* [Exercise task]: Quote only the lines from the top of the listing below down to and including the line with "S.view_settings.gamma = 1;".

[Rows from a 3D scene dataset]
——

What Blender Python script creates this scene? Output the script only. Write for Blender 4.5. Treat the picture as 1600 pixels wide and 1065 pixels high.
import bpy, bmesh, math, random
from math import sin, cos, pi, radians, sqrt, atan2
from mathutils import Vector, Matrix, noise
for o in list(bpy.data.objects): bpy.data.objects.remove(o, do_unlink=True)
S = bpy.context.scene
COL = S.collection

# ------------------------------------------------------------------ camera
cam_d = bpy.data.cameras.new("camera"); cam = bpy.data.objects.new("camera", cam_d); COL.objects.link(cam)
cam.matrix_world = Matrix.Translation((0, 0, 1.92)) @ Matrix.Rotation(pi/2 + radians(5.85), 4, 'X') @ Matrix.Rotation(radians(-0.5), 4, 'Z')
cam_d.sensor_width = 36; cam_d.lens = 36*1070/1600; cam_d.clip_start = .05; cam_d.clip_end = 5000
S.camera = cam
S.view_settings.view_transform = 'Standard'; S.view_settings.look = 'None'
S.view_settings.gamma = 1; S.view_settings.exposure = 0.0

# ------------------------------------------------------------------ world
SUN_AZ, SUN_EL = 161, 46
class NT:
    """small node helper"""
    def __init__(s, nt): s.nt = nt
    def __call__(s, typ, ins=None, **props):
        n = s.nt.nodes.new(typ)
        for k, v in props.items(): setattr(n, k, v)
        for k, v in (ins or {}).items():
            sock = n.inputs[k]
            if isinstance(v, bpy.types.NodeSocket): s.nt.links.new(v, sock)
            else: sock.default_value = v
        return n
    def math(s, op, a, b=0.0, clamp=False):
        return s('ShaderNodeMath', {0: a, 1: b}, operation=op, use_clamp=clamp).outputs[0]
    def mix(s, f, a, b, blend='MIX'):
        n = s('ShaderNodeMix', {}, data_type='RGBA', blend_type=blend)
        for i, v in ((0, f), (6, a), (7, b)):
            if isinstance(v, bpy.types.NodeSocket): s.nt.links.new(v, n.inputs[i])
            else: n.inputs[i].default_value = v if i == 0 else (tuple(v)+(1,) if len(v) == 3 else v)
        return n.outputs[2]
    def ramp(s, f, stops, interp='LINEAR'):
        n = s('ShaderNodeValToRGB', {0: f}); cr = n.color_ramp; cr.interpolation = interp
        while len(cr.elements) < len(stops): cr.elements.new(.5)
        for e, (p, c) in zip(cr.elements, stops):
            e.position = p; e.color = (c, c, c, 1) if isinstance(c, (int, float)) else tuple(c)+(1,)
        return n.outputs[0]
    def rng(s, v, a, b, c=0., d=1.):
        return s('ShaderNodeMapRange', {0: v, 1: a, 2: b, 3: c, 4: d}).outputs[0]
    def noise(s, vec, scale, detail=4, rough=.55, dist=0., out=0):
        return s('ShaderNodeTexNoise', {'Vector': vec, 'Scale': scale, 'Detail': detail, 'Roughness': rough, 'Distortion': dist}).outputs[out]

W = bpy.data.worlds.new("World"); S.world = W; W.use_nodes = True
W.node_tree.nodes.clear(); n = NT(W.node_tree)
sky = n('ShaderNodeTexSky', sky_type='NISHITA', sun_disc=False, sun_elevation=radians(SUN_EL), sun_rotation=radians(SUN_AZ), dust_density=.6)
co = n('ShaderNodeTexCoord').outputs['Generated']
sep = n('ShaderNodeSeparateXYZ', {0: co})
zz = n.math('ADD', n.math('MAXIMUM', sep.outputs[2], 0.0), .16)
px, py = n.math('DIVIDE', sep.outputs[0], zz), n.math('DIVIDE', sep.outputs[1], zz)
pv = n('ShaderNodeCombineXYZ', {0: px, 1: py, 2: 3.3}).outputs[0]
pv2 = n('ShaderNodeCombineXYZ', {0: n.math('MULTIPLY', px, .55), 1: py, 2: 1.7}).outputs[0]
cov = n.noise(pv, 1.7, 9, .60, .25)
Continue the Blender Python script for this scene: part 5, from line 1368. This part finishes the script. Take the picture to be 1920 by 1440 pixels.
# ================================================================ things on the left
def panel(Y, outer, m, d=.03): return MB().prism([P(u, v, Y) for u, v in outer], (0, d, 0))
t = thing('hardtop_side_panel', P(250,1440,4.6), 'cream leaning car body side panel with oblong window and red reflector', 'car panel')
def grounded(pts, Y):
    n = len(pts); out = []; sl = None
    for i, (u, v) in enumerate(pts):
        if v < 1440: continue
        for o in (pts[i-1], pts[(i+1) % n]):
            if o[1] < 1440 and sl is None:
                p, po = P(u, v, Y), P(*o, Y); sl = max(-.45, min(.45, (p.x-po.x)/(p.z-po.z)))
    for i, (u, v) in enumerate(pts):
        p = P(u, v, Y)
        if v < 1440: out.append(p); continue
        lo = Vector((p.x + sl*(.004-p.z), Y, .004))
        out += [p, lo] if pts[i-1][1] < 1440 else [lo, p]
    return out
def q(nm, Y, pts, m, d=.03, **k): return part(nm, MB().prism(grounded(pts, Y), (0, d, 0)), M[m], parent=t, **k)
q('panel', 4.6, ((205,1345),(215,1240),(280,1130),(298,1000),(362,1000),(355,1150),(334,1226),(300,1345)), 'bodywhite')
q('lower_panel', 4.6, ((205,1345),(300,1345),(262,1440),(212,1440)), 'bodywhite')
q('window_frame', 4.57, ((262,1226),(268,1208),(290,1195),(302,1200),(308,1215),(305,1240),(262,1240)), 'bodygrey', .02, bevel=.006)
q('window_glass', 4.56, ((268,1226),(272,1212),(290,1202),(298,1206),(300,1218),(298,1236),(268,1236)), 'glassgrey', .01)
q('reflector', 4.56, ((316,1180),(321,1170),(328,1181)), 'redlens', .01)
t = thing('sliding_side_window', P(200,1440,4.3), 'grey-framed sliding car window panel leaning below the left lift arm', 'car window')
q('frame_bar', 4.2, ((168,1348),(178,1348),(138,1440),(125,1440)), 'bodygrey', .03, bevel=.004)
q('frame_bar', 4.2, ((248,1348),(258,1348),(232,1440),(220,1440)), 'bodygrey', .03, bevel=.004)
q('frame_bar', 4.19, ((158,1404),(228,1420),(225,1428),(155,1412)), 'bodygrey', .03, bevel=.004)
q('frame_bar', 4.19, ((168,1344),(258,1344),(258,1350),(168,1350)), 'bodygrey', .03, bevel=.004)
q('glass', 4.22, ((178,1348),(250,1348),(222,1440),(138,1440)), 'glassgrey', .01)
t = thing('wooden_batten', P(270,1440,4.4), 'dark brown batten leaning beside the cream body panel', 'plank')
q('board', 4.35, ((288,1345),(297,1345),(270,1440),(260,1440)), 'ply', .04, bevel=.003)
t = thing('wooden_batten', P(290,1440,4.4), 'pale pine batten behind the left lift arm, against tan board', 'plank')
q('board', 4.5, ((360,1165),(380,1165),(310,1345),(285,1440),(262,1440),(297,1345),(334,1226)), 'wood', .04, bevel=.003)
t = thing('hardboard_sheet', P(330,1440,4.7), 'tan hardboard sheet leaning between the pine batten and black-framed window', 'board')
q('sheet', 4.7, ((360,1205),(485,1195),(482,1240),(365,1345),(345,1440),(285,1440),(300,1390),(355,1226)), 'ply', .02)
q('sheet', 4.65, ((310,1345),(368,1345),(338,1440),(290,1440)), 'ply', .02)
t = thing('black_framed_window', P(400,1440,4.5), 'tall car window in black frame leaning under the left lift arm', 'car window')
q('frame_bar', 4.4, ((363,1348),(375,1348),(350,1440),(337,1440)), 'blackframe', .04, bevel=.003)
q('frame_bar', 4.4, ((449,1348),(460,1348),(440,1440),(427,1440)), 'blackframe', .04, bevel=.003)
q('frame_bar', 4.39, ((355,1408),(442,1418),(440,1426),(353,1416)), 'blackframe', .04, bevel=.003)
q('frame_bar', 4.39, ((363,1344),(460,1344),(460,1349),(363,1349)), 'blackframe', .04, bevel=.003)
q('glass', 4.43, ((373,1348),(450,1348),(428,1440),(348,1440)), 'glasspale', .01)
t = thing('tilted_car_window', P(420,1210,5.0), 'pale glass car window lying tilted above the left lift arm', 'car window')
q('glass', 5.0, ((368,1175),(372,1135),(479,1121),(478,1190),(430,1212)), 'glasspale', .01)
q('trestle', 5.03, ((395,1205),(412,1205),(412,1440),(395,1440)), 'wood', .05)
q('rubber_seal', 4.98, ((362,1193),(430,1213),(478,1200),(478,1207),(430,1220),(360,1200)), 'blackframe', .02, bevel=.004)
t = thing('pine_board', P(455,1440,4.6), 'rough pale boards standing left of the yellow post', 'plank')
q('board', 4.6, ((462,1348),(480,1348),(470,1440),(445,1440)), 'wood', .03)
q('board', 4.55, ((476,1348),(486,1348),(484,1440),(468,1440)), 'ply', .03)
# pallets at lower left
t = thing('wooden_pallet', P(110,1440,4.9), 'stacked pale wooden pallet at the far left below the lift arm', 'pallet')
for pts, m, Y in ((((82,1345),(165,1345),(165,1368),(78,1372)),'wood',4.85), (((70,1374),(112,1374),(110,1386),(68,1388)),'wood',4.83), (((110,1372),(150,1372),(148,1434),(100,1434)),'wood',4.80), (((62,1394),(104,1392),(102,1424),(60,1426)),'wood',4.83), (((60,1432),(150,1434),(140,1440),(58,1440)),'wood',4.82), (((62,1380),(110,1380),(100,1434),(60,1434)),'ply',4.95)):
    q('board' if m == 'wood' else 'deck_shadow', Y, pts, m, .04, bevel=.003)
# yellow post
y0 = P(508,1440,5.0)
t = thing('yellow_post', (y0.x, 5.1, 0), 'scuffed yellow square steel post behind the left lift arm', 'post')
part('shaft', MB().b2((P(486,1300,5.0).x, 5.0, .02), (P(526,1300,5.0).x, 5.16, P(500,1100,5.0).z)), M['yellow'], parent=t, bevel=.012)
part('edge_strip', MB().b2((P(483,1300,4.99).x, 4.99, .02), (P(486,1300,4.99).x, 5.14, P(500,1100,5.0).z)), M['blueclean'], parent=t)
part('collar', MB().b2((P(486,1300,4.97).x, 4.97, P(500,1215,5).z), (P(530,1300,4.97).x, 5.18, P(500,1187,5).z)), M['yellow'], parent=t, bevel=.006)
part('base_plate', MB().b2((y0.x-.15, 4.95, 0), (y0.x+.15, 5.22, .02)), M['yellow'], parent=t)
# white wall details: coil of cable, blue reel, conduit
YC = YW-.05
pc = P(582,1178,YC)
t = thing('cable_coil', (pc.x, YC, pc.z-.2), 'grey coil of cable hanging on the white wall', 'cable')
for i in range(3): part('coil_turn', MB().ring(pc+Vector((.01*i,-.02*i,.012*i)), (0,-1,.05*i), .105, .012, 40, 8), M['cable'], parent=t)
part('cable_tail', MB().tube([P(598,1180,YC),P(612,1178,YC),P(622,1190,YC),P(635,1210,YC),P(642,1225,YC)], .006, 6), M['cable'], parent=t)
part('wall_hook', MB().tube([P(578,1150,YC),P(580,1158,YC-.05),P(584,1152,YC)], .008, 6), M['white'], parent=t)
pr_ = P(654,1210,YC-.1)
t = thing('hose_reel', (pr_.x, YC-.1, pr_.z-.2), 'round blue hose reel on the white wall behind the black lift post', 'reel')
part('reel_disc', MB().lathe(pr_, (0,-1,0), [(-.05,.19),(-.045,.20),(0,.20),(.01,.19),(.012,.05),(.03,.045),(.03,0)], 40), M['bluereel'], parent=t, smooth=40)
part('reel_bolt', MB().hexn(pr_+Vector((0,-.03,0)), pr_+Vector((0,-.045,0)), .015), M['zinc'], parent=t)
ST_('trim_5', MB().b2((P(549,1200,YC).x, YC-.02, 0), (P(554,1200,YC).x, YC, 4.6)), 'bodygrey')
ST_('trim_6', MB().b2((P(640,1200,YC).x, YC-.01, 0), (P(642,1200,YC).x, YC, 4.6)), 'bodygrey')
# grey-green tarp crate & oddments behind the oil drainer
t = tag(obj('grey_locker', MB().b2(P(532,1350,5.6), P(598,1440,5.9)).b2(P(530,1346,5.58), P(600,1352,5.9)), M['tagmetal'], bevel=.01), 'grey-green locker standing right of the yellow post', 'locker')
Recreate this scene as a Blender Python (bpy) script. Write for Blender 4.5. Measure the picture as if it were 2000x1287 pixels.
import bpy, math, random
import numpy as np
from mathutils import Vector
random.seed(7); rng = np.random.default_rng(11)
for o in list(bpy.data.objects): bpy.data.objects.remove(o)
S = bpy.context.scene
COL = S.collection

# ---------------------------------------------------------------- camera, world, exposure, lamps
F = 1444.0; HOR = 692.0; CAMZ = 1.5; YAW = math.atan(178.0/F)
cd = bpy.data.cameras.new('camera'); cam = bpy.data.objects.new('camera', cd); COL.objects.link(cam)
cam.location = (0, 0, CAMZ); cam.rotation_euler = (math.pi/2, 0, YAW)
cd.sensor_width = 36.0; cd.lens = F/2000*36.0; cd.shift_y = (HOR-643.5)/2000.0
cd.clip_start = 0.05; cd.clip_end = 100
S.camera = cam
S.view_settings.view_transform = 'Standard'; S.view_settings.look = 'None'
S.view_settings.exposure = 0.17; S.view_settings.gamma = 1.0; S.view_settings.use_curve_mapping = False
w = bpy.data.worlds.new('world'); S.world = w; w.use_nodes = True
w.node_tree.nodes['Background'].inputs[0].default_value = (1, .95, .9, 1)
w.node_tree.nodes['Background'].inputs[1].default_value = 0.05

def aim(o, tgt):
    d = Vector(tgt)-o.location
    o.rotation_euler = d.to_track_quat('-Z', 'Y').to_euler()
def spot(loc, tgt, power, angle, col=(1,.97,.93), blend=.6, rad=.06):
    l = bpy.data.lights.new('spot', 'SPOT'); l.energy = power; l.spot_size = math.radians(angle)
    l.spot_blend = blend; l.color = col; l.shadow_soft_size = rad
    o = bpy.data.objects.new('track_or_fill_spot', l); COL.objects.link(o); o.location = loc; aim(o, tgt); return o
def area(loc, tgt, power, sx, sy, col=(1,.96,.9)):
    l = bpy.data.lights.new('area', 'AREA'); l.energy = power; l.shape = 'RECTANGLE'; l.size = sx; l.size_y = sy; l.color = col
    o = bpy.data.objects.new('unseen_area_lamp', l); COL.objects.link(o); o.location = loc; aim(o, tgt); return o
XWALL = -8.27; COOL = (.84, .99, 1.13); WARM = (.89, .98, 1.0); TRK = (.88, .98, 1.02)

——

* [Output for this task]:
What Blender Python script creates this scene? Output the script only. Write for Blender 4.5. Treat the picture as 1600 pixels wide and 1065 pixels high.
import bpy, bmesh, math, random
from math import sin, cos, pi, radians, sqrt, atan2
from mathutils import Vector, Matrix, noise
for o in list(bpy.data.objects): bpy.data.objects.remove(o, do_unlink=True)
S = bpy.context.scene
COL = S.collection

# ------------------------------------------------------------------ camera
cam_d = bpy.data.cameras.new("camera"); cam = bpy.data.objects.new("camera", cam_d); COL.objects.link(cam)
cam.matrix_world = Matrix.Translation((0, 0, 1.92)) @ Matrix.Rotation(pi/2 + radians(5.85), 4, 'X') @ Matrix.Rotation(radians(-0.5), 4, 'Z')
cam_d.sensor_width = 36; cam_d.lens = 36*1070/1600; cam_d.clip_start = .05; cam_d.clip_end = 5000
S.camera = cam
S.view_settings.view_transform = 'Standard'; S.view_settings.look = 'None'
S.view_settings.gamma = 1; S.view_settings.exposure = 0.0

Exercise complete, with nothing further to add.